Smartphone Sales: Samsung Maintains Top Spot, but Chinese Vendors Are Closing In
Apple (AAPL) chipped away at Samsung Electronics' (005930.Korea) lead in smartphone sales worldwide, but Chinese phone makers continue to gain on both.
The latest figures, from the first three months of 2018, offer a vivid illustration of a stalled market in which demand for "premium and high-end smartphones continued to suffer due to marginal incremental benefits during upgrade," says Anshul Gupta, research director at Gartner, which conducted the study.
"Demand for entry-level smartphones (sub-$100) and low mid-tier smartphones (sub-$150) improved due to better-quality models," writes Gupta, explaining market-share gains by makers of inexpensive smartphones, such as Chinese vendors Huawei (002502.China) and Xiaomi.

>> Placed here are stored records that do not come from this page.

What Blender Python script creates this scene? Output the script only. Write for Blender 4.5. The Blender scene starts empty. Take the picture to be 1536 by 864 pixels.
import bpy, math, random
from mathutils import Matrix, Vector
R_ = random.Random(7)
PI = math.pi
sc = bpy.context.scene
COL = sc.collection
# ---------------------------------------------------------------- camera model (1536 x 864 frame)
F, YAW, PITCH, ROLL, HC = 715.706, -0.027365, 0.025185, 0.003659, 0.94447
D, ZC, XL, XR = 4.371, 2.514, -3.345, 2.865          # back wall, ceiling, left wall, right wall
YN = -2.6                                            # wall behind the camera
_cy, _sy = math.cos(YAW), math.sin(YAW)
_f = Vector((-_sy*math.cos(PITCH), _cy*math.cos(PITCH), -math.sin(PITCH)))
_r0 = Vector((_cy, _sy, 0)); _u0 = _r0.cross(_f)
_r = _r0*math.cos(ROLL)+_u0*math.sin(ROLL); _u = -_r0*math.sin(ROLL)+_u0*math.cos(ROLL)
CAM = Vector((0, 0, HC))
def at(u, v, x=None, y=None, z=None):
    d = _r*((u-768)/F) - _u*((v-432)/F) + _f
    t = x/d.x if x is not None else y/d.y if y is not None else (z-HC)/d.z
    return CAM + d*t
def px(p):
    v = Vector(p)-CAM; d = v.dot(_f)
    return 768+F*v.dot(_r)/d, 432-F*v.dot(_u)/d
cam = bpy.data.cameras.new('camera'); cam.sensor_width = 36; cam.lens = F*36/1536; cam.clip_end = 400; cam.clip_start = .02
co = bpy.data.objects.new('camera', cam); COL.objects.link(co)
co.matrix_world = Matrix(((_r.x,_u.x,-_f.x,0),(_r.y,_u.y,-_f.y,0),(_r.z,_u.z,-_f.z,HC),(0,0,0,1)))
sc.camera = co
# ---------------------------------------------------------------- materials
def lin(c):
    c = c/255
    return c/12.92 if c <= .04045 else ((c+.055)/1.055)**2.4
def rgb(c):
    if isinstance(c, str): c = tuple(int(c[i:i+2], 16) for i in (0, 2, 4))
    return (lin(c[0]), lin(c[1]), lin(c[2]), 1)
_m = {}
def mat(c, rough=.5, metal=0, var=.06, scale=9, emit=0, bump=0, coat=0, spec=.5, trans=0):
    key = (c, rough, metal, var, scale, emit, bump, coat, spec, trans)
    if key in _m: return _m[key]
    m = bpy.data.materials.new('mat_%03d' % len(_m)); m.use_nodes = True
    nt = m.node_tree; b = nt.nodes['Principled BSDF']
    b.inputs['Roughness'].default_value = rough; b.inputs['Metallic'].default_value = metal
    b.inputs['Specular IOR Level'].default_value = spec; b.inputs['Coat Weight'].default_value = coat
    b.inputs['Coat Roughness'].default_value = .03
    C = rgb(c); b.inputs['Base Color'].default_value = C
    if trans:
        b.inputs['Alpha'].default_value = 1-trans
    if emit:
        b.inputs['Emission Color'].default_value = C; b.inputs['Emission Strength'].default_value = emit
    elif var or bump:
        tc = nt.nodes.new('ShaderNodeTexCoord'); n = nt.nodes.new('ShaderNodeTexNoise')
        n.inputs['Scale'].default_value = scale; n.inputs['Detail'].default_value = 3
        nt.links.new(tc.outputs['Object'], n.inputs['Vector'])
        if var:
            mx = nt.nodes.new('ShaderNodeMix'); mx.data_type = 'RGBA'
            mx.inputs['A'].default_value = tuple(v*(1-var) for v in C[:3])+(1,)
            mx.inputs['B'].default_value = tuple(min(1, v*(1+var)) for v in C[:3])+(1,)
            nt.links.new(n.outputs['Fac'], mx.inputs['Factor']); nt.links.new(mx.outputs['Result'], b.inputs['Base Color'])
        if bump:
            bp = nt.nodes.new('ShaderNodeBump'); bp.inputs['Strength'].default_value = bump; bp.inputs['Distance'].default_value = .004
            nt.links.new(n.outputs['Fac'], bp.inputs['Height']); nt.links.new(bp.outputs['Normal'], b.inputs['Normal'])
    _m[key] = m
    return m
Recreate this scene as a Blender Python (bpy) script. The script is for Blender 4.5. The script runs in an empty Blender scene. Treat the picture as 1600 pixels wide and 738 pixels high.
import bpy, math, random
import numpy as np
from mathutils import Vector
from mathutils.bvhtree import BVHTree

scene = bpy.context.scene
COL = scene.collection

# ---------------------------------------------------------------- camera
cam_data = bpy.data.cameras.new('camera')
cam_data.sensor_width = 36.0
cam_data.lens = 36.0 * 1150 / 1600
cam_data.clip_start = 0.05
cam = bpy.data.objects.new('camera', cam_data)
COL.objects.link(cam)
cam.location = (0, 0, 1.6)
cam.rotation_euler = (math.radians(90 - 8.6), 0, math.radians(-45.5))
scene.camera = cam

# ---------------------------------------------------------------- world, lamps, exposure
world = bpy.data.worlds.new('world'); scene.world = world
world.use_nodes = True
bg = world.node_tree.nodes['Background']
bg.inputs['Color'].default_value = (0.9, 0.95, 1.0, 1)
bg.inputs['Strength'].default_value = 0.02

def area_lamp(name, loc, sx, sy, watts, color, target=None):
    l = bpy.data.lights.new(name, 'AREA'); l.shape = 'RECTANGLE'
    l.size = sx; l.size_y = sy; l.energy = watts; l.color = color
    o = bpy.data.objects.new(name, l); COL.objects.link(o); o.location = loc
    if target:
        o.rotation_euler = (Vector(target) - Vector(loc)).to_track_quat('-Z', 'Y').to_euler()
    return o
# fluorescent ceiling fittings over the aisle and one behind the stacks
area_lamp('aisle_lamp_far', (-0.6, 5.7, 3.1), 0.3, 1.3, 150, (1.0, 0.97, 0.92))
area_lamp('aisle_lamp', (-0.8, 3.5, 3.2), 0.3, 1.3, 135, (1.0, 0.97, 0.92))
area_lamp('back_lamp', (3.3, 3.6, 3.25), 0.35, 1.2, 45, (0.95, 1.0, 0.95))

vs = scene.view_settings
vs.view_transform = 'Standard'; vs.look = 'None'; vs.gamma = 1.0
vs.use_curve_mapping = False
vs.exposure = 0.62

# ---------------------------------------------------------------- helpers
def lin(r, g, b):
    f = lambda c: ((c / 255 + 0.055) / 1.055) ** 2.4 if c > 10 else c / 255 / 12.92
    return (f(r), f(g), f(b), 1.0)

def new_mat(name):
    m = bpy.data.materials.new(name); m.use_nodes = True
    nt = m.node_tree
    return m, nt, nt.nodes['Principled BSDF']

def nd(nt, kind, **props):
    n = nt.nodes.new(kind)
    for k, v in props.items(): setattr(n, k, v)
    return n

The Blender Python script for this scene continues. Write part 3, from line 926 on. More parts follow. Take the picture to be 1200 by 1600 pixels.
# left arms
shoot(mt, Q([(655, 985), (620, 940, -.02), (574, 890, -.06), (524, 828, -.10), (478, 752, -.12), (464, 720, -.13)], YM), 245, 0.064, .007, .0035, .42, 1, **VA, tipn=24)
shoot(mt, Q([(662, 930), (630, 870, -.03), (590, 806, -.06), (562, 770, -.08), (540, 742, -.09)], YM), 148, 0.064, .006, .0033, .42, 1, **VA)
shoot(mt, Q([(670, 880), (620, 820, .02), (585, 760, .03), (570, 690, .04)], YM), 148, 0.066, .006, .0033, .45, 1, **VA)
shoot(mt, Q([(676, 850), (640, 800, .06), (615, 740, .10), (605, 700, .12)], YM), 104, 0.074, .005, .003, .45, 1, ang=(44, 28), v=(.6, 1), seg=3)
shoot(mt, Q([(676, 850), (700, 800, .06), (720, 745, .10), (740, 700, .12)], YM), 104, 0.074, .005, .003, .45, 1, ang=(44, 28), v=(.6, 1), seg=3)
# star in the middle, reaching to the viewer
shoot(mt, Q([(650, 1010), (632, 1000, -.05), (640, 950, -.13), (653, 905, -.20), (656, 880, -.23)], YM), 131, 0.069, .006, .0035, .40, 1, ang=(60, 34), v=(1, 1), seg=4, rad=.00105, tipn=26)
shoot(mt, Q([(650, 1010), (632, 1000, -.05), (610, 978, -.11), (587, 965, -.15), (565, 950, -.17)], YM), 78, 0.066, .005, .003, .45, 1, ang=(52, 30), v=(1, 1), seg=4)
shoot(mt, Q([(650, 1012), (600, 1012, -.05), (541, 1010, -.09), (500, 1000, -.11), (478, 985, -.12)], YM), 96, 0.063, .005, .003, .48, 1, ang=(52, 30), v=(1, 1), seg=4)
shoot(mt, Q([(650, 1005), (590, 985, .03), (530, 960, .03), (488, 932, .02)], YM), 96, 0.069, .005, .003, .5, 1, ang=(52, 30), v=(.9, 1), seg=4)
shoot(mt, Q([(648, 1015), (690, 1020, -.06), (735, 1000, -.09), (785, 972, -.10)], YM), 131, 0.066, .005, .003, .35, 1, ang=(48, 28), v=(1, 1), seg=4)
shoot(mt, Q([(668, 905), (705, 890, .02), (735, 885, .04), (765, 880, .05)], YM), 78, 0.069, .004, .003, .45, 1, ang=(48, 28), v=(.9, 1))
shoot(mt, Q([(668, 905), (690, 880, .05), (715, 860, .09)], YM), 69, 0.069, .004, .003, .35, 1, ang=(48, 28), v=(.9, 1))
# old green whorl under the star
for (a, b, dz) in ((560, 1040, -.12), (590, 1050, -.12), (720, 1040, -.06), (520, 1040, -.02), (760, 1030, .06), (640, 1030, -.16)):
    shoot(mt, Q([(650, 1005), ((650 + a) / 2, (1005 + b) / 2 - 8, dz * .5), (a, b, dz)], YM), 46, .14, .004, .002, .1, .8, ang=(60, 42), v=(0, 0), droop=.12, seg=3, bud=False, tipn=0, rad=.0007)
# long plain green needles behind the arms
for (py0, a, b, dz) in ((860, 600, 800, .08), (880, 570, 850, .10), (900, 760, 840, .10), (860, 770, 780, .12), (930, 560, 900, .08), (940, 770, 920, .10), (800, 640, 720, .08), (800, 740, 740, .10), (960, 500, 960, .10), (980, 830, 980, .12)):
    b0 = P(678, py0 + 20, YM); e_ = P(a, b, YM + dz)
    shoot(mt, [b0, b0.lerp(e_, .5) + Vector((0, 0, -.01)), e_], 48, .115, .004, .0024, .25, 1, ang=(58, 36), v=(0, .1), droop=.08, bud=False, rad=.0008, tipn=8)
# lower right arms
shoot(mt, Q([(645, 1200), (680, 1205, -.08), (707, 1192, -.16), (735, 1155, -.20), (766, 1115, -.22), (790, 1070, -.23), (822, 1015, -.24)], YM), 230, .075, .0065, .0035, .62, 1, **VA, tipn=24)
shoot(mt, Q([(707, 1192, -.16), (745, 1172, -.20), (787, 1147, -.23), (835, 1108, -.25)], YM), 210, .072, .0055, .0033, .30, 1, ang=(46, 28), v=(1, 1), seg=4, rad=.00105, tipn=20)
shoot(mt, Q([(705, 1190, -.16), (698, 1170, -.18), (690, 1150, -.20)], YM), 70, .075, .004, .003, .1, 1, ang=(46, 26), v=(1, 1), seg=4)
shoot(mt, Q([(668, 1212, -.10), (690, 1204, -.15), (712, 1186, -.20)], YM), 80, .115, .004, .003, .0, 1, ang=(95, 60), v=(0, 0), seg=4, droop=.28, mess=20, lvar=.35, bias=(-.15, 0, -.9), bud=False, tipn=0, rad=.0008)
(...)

Huawei climbed to 10.5% in the quarter (40.4 million units sold) from 9% a year ago to strengthen its No. 3 spot, and Xiaomi soared to 7.4% (28.5 million) from 3.4% last year to climb to the fourth spot. Both companies, and Oppo at 7.3% (28.2 million), would have fared even better if not for softness in the China smartphone market, where they glean more than 70% of their sales.
Apple closed in on Samsung for the top spot. Its share improved to 14.1% (54.1 million units sold) from 13.7% a year ago. Samsung dropped to 20.5% (78.6 million) from 20.8% last year. Apple's iPhone X, iPhone 8, and iPhone 8 Plus contributed to a slight rebound in iPhone sales, Gupta said, while Samsung didn't receive the bump it expected from an earlier release of its flagship Galaxy S9 and S9+ models.
In all, smartphone sales were relatively flat for the quarter, at 383.5 billion units sold.